専任教諭への道は結構厳しい。次のステップは理事長・学院長アラウンドについて2000字の小論文の提出が義務付けられている。過去のブログから印象に残るもの3点を取り上げそれについて論評せよというもので、私はどのようなテーマをまず選択するか、それに対する考察力はいかがなものか?文章は起承転結が明確で上手いか?専任教諭として本校で勤務する覚悟はいかがなものかを問うているのである。その後は当然理事会・評議員会の審査をパスしなければならない。
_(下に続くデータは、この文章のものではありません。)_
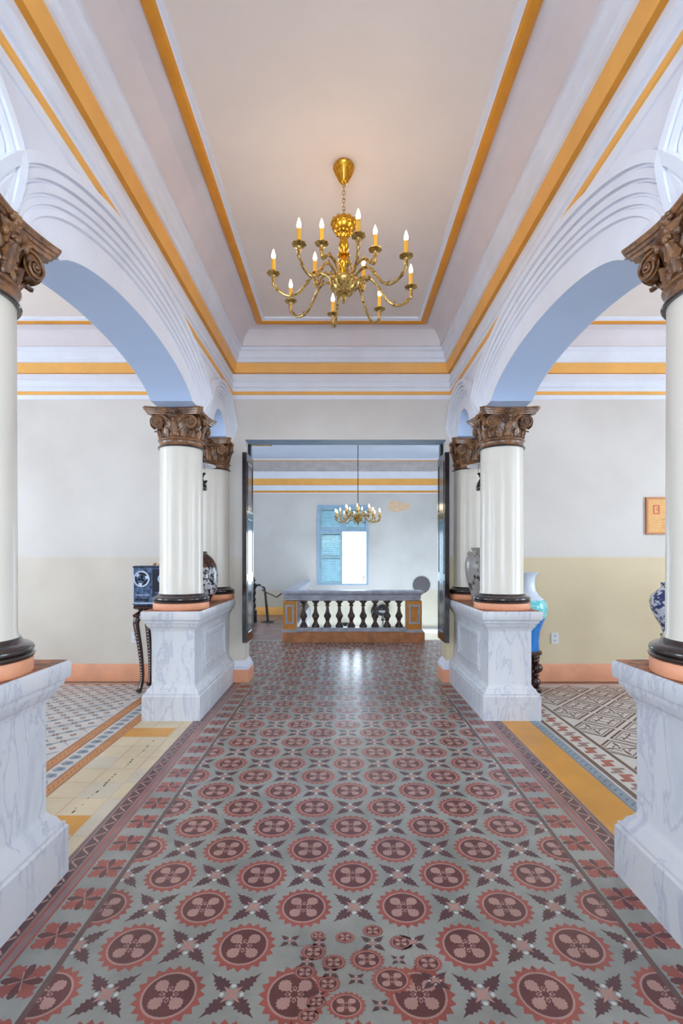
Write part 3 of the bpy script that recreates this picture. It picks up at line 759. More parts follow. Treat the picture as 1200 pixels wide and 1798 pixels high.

単なる学歴や職歴だけではなく人間としての品格、礼節などが厳しく観察される。海千山千の宮司様の鋭い視線を潜り抜けねばならない。その間、過去の犯罪歴や反社会的勢力との関係など一応は調べなければならないのである。

目出度く専任教諭に採用される最終段階で新給与の提示がなされる。この仕組みが常勤講師と大きく異なる。専任になれば毎年毎年の定期昇給と半期ごとに賞与一時金が支払われ「退職金」もある。未だ学校社会は「年功序列社会」で給与表スタートは大卒初任給から出発しているから、ある人によっては常勤から専任になった途端に給与が倍増するケースなどもある。従ってその人の年齢と教師になる前にどのような仕事をしていたのか大きな判断基準となるのである。齢50歳、居酒屋の店長をリストラされたからこの際教師にでもなろうかという人が本校基準を当て嵌めたらなんと年収900万円を超えるケースも出て来る。このようなことはあってはならないから「過年度をどう見るか、回復の期間」をどうするかが私の次の重要な仕事である。前述した国語の常勤講師の場合も慎重に検討することになろう。学校の先生の給料が安いなどは戦後の話で今や教師と言う職業は難関職業であり、給与水準も高いのである。